**Exercise directions**
Repeat only the lines running from the beginning of the material through the line that contains "COL = scene.collection".
# # # # # # #
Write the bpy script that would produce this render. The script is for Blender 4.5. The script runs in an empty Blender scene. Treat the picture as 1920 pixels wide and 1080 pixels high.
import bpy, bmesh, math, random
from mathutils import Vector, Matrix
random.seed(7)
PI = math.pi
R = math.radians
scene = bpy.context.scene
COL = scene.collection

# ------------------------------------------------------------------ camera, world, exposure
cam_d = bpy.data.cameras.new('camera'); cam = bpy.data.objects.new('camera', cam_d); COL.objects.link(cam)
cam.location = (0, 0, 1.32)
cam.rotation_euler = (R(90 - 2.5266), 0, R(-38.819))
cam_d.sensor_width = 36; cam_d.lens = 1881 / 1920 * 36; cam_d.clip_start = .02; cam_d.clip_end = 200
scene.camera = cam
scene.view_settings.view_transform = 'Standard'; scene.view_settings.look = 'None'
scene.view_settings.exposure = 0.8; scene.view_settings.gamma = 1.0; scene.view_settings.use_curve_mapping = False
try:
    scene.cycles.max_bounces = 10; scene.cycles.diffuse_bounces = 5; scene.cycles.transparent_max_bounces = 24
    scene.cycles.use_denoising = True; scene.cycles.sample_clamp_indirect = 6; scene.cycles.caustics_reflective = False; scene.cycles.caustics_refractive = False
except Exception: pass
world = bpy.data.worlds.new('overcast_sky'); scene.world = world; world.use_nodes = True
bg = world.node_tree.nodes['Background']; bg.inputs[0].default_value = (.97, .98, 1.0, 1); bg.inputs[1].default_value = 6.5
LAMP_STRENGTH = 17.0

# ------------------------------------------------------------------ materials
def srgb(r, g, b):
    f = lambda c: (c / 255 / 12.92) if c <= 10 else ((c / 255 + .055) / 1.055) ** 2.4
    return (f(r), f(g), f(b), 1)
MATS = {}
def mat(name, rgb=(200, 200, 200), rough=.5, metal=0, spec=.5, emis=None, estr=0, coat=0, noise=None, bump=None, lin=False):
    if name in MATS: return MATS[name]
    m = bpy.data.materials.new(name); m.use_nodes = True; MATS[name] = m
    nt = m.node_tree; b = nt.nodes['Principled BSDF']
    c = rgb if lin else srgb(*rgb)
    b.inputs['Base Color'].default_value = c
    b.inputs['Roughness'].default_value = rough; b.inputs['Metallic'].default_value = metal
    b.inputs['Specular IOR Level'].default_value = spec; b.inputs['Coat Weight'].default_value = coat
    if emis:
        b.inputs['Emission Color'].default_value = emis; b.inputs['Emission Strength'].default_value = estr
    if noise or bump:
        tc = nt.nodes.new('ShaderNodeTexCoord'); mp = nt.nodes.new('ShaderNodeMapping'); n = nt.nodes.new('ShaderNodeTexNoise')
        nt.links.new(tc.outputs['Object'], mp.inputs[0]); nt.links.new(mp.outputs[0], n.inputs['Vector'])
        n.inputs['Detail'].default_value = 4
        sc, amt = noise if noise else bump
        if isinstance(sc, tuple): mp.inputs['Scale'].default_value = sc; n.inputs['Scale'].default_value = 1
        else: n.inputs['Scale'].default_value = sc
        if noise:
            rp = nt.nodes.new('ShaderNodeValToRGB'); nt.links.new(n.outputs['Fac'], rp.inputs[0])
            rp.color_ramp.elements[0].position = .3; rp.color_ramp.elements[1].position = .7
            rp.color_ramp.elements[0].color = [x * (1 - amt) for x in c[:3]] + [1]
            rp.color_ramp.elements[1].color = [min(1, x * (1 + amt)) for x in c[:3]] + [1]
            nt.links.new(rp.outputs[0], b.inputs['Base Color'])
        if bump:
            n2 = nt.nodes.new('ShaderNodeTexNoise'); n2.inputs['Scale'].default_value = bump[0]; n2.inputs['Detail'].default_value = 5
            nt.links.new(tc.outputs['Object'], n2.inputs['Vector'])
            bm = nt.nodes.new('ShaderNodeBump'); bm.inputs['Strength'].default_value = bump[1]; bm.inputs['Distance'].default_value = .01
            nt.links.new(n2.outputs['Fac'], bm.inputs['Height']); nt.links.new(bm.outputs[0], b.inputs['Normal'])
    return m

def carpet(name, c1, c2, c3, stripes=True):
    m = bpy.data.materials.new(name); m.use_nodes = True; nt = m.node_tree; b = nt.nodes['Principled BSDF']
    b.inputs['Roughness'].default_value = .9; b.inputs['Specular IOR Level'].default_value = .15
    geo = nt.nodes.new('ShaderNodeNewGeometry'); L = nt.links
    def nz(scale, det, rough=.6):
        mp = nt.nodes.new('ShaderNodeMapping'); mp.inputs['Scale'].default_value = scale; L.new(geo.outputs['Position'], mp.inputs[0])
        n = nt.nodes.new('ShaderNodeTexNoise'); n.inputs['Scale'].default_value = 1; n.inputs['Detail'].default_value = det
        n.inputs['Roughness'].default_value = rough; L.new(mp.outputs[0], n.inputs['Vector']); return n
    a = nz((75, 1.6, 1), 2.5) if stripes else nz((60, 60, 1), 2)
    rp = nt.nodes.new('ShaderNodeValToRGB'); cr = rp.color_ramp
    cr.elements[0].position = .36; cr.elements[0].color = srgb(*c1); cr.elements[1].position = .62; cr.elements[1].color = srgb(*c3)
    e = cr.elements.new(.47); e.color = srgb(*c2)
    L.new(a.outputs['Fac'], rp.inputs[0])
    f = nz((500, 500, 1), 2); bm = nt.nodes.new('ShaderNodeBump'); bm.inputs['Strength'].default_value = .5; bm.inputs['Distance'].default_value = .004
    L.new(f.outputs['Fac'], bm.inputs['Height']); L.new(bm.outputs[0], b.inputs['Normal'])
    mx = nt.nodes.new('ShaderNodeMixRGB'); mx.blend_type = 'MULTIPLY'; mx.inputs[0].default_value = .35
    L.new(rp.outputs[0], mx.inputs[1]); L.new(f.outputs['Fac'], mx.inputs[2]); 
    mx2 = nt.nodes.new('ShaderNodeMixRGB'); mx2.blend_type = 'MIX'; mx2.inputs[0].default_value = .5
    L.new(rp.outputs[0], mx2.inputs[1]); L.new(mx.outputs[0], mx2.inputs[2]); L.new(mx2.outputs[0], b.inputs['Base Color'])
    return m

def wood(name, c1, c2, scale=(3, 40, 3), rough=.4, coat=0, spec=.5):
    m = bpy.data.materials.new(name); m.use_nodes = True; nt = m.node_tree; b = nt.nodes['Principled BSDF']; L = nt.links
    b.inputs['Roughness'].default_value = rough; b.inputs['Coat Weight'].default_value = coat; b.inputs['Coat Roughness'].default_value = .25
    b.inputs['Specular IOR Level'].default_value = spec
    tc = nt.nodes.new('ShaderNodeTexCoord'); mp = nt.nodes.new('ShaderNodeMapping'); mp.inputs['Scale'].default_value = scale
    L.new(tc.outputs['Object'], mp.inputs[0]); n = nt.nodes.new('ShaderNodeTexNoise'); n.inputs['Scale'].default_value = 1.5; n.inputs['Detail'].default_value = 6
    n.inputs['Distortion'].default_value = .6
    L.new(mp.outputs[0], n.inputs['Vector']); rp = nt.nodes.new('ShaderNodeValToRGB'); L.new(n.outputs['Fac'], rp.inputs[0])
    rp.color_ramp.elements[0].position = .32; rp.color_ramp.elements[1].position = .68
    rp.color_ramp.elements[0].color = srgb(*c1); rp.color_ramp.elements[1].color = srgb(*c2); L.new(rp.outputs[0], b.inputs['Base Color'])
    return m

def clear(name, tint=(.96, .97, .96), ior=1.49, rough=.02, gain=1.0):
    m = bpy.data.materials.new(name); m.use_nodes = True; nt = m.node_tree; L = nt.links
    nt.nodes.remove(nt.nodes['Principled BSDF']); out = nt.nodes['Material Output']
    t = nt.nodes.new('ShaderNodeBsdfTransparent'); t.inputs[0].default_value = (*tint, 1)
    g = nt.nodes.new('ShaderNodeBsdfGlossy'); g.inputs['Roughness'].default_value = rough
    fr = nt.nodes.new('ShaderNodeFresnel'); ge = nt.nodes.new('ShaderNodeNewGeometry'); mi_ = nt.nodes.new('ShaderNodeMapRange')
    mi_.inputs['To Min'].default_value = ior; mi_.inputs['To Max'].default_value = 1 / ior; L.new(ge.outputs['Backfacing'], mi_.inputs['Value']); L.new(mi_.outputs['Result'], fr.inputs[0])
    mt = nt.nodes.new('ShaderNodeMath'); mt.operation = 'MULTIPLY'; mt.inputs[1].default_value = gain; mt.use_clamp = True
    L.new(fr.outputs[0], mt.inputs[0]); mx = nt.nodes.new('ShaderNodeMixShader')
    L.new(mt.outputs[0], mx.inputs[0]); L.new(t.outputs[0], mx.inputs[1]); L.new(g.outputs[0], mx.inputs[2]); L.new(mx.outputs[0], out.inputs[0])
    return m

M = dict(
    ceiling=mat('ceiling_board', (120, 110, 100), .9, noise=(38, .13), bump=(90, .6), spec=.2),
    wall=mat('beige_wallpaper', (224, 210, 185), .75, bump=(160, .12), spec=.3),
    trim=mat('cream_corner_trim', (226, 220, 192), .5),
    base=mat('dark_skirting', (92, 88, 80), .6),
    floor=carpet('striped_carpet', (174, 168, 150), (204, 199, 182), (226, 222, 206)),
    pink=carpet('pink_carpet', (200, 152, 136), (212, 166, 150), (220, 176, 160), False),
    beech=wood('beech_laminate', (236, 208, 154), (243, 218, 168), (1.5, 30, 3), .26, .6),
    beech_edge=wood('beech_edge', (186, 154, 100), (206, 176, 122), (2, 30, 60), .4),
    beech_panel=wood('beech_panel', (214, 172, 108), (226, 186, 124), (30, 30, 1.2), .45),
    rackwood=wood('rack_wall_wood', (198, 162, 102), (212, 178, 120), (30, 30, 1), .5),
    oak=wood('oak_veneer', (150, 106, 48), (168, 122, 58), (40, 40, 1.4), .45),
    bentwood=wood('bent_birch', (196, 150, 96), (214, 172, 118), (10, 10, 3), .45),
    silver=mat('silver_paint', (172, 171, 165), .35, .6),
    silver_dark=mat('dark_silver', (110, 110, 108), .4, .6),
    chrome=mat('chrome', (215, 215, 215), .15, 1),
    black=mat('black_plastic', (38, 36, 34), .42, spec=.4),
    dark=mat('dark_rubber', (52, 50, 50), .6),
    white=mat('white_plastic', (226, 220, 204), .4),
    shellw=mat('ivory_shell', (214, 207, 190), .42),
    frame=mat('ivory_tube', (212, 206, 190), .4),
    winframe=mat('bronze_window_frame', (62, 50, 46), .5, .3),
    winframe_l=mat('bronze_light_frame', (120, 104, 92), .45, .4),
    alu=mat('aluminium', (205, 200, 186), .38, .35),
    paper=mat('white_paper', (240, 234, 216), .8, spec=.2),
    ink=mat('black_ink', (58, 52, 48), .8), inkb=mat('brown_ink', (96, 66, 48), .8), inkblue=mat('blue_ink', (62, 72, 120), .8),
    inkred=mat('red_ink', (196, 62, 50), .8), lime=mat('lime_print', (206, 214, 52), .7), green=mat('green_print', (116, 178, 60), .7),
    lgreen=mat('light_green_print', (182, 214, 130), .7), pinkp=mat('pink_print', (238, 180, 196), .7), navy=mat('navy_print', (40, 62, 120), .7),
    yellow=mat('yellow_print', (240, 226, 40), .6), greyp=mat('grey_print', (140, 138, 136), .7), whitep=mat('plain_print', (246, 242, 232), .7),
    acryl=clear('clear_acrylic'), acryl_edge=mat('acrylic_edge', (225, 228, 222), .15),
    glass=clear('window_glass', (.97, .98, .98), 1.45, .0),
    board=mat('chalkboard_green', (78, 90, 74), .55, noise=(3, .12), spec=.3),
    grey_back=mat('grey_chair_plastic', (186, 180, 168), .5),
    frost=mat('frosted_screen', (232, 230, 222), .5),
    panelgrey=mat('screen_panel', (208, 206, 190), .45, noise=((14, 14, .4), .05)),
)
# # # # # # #
**The response**
Write the bpy script that would produce this render. The script is for Blender 4.5. The script runs in an empty Blender scene. Treat the picture as 1920 pixels wide and 1080 pixels high.
import bpy, bmesh, math, random
from mathutils import Vector, Matrix
random.seed(7)
PI = math.pi
R = math.radians
scene = bpy.context.scene
COL = scene.collection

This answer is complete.